TASK DIRECTIONS: Only one stretch of the data below should be repeated: the lines from the line containing "Write for Blender 4.5." through the line containing "619), (700, 645)]", inclusive, exactly as they are.

DATA IN THIS EXERCISE:
☆ ☆ ☆
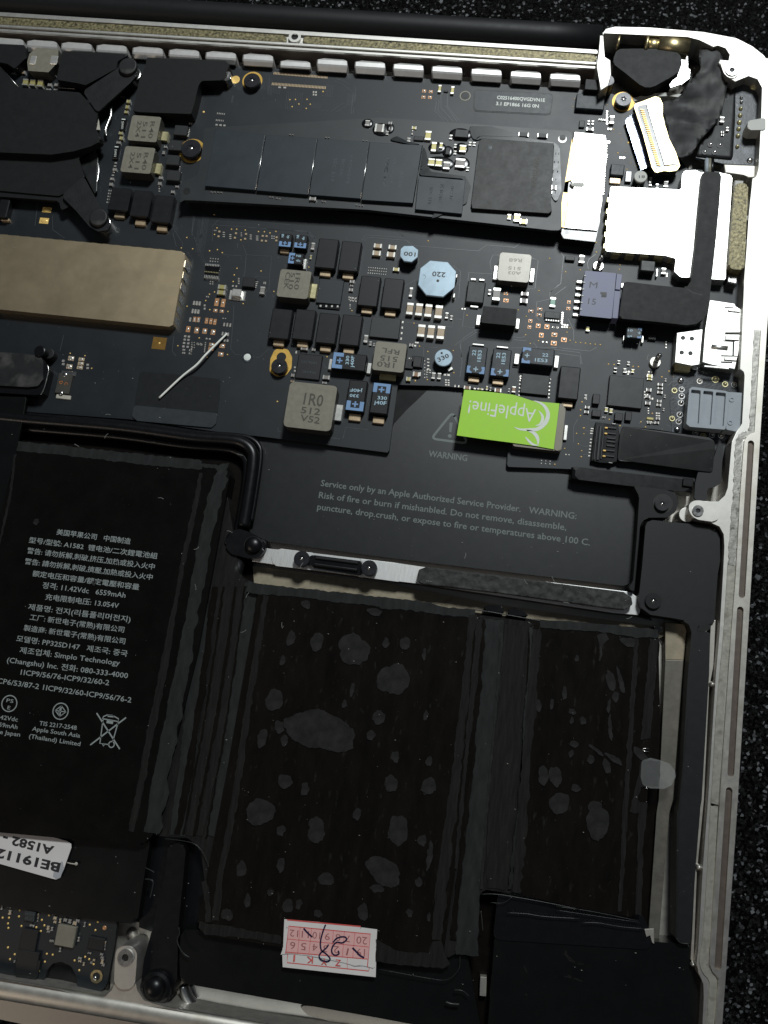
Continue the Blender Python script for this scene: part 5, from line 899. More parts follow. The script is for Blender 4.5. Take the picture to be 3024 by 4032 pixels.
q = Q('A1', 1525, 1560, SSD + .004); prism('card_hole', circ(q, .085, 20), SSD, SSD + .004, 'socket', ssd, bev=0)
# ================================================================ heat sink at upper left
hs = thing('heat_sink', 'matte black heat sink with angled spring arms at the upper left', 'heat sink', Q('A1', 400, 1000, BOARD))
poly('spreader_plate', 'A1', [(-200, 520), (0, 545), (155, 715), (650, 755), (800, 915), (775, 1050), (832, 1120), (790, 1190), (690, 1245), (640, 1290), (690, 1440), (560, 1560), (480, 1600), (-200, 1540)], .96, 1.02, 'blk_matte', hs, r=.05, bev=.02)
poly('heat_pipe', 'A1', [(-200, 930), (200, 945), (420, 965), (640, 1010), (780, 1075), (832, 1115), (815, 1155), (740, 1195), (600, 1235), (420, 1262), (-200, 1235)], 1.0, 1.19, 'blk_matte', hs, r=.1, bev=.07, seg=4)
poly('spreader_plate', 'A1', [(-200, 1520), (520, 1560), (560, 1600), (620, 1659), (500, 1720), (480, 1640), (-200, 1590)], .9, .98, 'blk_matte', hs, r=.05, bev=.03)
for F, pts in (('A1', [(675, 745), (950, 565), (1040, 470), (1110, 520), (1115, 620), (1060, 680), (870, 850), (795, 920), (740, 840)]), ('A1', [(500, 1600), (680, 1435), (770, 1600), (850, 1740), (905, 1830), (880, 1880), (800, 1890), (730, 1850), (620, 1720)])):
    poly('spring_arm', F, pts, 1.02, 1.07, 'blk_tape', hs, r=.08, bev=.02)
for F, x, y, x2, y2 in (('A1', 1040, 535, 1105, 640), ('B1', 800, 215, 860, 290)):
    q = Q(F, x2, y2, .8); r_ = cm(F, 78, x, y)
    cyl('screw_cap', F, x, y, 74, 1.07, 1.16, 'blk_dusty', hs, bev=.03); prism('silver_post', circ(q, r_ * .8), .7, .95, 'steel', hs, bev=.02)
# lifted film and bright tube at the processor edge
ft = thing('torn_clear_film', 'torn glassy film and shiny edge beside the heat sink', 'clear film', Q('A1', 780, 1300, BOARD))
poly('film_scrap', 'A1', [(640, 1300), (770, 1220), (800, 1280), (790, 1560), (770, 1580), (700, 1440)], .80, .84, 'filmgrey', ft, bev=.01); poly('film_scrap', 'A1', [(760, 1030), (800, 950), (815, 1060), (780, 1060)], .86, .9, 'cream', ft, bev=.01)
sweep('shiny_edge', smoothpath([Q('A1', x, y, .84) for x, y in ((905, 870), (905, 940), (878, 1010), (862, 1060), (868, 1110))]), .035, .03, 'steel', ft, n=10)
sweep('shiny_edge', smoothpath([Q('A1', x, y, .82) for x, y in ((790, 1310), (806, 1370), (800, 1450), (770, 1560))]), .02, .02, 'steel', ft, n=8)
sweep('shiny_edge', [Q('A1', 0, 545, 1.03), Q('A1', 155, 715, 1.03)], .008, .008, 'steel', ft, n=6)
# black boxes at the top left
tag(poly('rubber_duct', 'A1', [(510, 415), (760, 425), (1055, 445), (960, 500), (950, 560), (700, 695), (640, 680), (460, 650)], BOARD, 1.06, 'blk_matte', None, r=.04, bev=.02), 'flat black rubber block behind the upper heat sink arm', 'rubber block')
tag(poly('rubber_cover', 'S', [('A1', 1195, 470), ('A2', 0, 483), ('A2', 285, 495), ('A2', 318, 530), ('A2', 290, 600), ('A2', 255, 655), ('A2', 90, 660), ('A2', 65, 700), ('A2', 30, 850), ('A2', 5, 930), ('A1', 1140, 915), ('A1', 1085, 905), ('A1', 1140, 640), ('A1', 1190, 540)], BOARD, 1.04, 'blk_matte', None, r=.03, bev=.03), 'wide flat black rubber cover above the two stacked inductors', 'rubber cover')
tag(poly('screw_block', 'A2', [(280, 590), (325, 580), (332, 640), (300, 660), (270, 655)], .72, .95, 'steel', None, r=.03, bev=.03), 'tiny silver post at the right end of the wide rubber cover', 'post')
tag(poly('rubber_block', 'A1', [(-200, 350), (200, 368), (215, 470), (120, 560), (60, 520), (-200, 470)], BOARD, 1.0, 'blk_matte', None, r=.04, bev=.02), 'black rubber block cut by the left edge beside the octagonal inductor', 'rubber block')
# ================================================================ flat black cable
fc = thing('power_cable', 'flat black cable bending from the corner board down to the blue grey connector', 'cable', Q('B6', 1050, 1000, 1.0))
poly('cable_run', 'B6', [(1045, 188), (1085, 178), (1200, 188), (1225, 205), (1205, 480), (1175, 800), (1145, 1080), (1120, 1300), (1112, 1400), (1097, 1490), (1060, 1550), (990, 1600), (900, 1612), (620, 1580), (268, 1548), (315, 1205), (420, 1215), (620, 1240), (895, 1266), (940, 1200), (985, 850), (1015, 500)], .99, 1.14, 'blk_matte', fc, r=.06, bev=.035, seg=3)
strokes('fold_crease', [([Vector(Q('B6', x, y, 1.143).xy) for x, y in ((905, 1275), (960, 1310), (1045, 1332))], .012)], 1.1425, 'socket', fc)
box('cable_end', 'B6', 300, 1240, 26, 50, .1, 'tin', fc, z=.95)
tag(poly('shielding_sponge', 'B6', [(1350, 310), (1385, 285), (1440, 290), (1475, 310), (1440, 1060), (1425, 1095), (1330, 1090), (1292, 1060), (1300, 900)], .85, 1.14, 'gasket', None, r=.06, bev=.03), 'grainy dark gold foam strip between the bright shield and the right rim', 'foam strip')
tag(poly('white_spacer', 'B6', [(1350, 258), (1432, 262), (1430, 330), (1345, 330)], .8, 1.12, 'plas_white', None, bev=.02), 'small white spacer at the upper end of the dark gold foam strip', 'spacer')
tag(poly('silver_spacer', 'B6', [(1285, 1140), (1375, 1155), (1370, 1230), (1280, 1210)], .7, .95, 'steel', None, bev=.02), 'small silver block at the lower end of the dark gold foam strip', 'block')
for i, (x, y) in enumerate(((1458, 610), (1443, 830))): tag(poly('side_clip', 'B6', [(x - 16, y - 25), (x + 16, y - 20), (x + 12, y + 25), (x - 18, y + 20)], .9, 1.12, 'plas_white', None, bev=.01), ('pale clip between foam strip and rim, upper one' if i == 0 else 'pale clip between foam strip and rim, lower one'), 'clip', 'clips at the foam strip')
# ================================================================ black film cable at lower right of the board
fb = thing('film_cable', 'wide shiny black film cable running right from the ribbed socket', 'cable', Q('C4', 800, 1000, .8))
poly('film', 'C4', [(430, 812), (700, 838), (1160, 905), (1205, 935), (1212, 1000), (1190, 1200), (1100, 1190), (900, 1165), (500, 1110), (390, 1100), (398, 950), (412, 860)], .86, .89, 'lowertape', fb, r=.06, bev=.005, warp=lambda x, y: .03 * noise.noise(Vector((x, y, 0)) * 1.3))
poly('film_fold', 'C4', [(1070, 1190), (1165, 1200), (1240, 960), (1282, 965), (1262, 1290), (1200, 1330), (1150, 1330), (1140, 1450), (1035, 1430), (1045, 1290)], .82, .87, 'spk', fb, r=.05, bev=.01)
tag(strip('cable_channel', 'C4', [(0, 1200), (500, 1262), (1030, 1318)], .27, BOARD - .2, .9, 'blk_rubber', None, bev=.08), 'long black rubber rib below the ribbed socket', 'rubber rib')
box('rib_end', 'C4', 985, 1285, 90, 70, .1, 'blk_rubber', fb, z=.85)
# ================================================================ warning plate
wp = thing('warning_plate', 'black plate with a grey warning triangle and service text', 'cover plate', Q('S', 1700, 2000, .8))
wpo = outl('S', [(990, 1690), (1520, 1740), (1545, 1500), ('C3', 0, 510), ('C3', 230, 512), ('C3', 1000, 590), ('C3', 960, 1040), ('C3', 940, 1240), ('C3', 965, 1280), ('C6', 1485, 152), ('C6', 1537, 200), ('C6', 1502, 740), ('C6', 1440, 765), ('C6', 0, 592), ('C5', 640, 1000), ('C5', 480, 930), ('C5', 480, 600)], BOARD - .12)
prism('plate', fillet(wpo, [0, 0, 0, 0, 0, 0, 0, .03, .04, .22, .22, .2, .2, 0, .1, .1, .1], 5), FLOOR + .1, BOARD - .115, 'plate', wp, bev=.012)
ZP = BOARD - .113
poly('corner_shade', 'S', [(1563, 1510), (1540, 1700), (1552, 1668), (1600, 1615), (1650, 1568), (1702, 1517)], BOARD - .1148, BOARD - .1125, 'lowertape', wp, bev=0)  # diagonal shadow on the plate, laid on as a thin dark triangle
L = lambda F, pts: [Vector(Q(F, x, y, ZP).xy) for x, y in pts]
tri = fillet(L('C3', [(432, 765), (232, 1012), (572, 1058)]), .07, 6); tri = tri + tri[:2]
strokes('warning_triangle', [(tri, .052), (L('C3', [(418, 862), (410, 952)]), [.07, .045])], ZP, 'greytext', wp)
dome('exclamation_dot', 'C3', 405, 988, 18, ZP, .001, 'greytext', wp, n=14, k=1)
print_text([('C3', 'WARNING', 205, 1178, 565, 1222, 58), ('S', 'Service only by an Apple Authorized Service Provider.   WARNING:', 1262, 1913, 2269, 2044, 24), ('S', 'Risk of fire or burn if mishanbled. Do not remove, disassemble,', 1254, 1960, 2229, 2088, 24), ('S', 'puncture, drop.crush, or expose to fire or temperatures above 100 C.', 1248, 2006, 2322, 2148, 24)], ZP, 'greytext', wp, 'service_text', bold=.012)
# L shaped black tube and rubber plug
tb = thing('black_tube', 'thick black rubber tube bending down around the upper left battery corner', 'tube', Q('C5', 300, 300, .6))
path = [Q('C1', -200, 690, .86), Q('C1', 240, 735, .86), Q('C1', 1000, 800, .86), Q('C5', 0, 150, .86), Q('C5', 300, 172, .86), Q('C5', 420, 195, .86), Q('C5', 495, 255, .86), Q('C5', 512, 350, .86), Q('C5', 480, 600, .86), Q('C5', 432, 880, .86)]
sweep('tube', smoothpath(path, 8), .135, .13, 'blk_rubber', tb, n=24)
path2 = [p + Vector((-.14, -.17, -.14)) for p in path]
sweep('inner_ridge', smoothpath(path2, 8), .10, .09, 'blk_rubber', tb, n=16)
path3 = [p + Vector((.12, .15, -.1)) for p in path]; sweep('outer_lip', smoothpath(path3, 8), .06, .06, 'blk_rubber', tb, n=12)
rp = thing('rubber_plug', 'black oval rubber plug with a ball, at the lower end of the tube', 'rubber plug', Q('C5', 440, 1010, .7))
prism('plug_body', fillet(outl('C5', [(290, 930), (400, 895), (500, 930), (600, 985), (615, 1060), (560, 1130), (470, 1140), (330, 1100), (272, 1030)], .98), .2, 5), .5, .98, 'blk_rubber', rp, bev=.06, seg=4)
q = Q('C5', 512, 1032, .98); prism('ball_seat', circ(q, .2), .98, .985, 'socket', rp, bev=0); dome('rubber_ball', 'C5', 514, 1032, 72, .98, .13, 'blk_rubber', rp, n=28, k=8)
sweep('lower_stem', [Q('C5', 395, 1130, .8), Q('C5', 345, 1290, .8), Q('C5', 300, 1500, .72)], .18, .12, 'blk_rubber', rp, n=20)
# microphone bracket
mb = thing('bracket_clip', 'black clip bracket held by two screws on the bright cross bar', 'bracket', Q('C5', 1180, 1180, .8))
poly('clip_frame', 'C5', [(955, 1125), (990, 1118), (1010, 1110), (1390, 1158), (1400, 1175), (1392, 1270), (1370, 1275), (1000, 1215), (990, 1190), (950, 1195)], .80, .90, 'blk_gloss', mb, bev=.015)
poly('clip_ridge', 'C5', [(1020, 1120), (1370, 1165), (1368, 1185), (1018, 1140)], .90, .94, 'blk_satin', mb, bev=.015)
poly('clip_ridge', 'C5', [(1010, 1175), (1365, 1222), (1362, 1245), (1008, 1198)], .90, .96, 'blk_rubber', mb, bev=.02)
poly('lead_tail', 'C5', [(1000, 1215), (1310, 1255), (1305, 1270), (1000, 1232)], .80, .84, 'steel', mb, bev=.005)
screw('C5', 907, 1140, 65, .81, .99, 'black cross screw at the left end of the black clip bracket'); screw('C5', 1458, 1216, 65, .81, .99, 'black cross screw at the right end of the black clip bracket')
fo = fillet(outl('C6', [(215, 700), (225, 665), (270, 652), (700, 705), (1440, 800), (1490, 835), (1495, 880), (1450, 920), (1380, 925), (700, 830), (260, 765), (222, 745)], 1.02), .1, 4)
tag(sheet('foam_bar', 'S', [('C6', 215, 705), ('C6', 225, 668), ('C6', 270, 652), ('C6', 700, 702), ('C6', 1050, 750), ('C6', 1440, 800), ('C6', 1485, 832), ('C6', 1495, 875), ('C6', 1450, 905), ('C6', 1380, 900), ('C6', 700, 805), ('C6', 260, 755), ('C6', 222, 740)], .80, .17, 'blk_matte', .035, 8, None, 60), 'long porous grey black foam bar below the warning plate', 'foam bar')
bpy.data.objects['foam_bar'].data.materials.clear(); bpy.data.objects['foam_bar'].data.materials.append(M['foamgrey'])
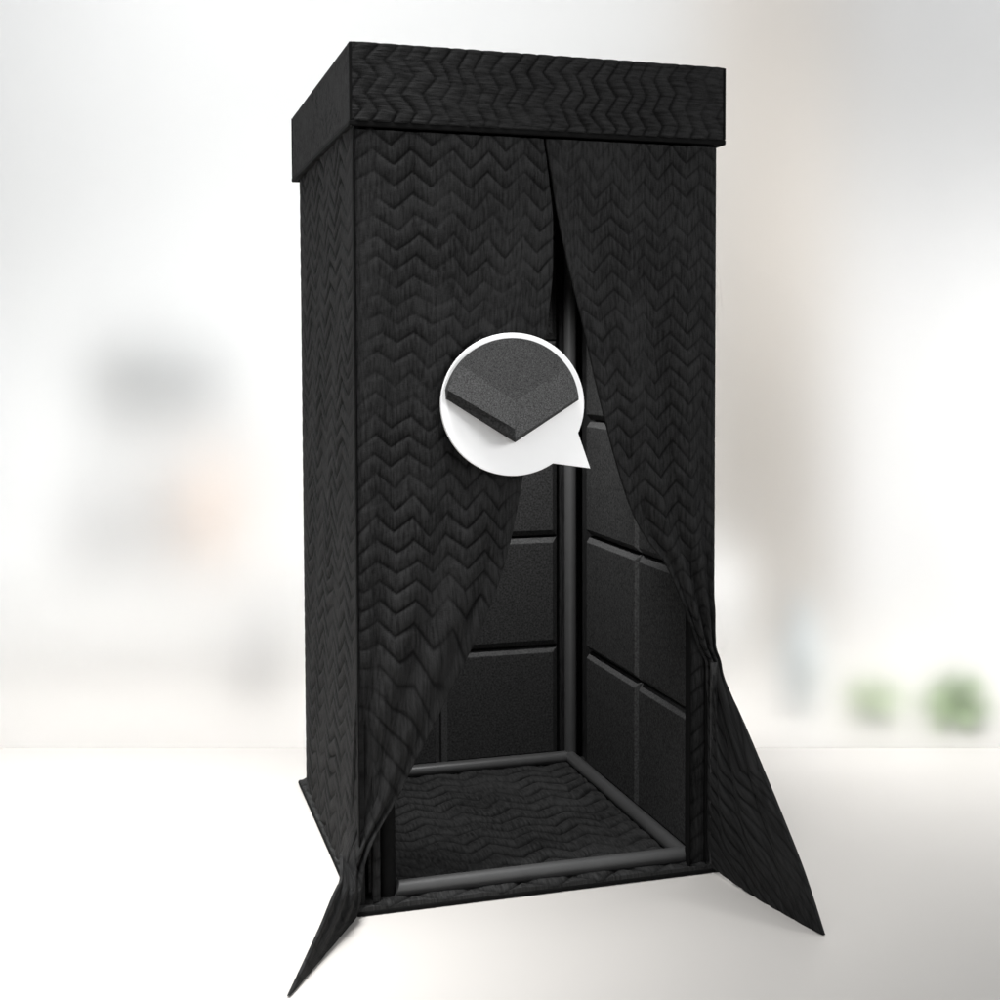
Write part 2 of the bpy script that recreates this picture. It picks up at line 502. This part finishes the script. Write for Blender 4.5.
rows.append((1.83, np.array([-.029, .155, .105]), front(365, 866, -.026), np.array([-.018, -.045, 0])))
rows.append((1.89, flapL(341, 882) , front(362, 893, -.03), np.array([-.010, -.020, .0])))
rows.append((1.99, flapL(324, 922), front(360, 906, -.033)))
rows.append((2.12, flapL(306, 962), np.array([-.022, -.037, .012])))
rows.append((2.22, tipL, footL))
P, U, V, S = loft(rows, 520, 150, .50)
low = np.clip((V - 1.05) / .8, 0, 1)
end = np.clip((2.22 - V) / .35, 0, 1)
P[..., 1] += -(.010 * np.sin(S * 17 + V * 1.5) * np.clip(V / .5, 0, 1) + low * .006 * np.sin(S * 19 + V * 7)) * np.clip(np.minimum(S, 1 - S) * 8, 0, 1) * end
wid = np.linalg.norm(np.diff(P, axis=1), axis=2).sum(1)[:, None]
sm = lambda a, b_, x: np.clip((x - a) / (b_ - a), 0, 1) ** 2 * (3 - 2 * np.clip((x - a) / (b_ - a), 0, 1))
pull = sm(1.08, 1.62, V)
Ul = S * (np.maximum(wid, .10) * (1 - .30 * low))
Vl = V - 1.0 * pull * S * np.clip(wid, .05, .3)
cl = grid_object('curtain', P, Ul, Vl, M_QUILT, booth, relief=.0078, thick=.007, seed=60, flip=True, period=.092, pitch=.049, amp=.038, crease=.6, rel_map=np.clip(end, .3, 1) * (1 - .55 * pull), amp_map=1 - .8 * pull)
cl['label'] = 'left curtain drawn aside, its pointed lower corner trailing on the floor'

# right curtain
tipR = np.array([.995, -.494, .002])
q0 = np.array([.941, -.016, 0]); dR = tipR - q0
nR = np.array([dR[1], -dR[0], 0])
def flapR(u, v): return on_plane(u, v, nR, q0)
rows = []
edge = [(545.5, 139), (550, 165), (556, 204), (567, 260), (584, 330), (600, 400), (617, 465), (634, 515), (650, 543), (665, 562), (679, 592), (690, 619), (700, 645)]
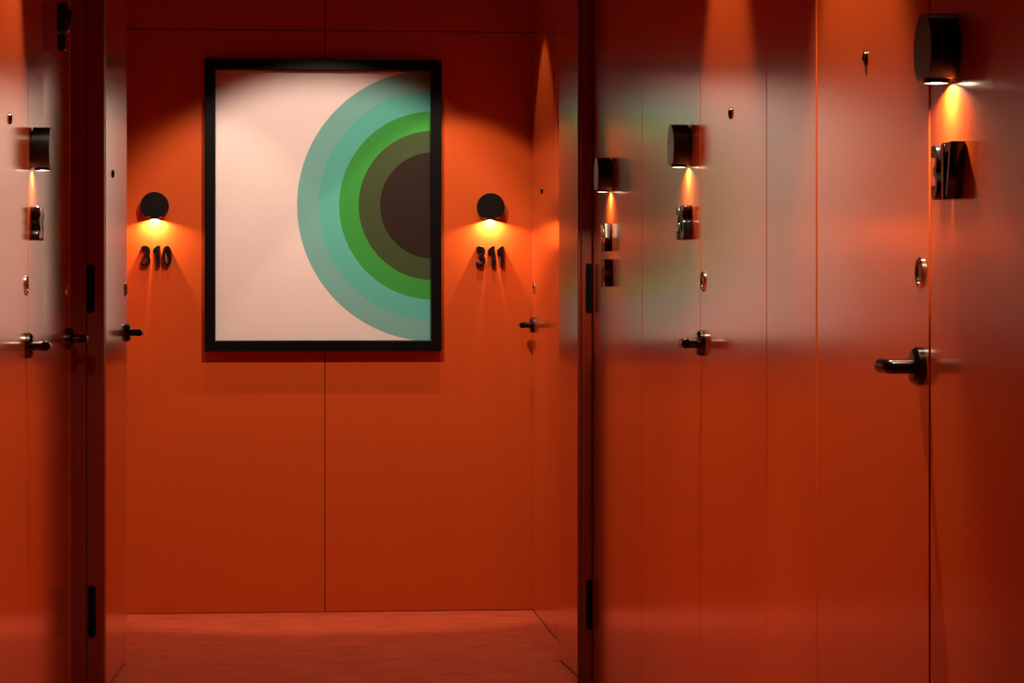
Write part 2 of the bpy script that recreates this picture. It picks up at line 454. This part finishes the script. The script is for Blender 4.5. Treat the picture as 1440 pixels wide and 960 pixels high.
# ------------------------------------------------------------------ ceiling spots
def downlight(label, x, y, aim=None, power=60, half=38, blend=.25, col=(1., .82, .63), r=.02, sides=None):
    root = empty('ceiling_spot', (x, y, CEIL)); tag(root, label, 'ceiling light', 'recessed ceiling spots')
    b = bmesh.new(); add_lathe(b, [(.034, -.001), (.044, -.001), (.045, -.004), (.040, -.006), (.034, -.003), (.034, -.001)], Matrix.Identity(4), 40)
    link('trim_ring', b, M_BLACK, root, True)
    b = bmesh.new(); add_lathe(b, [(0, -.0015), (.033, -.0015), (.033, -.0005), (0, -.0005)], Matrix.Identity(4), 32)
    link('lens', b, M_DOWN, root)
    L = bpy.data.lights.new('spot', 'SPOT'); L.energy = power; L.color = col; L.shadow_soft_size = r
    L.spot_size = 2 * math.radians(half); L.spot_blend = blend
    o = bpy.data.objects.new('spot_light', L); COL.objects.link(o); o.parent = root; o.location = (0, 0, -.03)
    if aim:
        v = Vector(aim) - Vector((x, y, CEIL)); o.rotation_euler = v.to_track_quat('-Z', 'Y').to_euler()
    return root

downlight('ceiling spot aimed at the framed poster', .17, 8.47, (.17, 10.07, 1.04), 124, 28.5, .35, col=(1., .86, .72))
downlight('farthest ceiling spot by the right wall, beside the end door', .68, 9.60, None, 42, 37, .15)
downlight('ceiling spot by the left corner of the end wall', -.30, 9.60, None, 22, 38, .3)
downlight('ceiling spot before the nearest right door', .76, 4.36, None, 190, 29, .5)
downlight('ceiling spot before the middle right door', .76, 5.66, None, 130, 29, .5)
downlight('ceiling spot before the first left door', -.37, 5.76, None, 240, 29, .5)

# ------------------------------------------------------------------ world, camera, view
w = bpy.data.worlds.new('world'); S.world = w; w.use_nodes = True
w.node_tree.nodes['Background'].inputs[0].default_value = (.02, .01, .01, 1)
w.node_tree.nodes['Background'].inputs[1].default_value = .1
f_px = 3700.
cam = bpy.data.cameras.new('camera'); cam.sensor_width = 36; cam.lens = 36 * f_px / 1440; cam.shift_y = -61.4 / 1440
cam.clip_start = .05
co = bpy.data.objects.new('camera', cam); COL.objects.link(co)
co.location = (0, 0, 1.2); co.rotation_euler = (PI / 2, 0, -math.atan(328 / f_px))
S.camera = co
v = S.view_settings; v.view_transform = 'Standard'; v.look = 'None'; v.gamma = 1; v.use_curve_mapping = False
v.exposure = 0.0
☆ ☆ ☆
SOLUTION FOR THIS PROBLEM:
Write part 2 of the bpy script that recreates this picture. It picks up at line 502. This part finishes the script. Write for Blender 4.5.
rows.append((1.83, np.array([-.029, .155, .105]), front(365, 866, -.026), np.array([-.018, -.045, 0])))
rows.append((1.89, flapL(341, 882) , front(362, 893, -.03), np.array([-.010, -.020, .0])))
rows.append((1.99, flapL(324, 922), front(360, 906, -.033)))
rows.append((2.12, flapL(306, 962), np.array([-.022, -.037, .012])))
rows.append((2.22, tipL, footL))
P, U, V, S = loft(rows, 520, 150, .50)
low = np.clip((V - 1.05) / .8, 0, 1)
end = np.clip((2.22 - V) / .35, 0, 1)
P[..., 1] += -(.010 * np.sin(S * 17 + V * 1.5) * np.clip(V / .5, 0, 1) + low * .006 * np.sin(S * 19 + V * 7)) * np.clip(np.minimum(S, 1 - S) * 8, 0, 1) * end
wid = np.linalg.norm(np.diff(P, axis=1), axis=2).sum(1)[:, None]
sm = lambda a, b_, x: np.clip((x - a) / (b_ - a), 0, 1) ** 2 * (3 - 2 * np.clip((x - a) / (b_ - a), 0, 1))
pull = sm(1.08, 1.62, V)
Ul = S * (np.maximum(wid, .10) * (1 - .30 * low))
Vl = V - 1.0 * pull * S * np.clip(wid, .05, .3)
cl = grid_object('curtain', P, Ul, Vl, M_QUILT, booth, relief=.0078, thick=.007, seed=60, flip=True, period=.092, pitch=.049, amp=.038, crease=.6, rel_map=np.clip(end, .3, 1) * (1 - .55 * pull), amp_map=1 - .8 * pull)
cl['label'] = 'left curtain drawn aside, its pointed lower corner trailing on the floor'

# right curtain
tipR = np.array([.995, -.494, .002])
q0 = np.array([.941, -.016, 0]); dR = tipR - q0
nR = np.array([dR[1], -dR[0], 0])
def flapR(u, v): return on_plane(u, v, nR, q0)
rows = []
edge = [(545.5, 139), (550, 165), (556, 204), (567, 260), (584, 330), (600, 400), (617, 465), (634, 515), (650, 543), (665, 562), (679, 592), (690, 619), (700, 645)]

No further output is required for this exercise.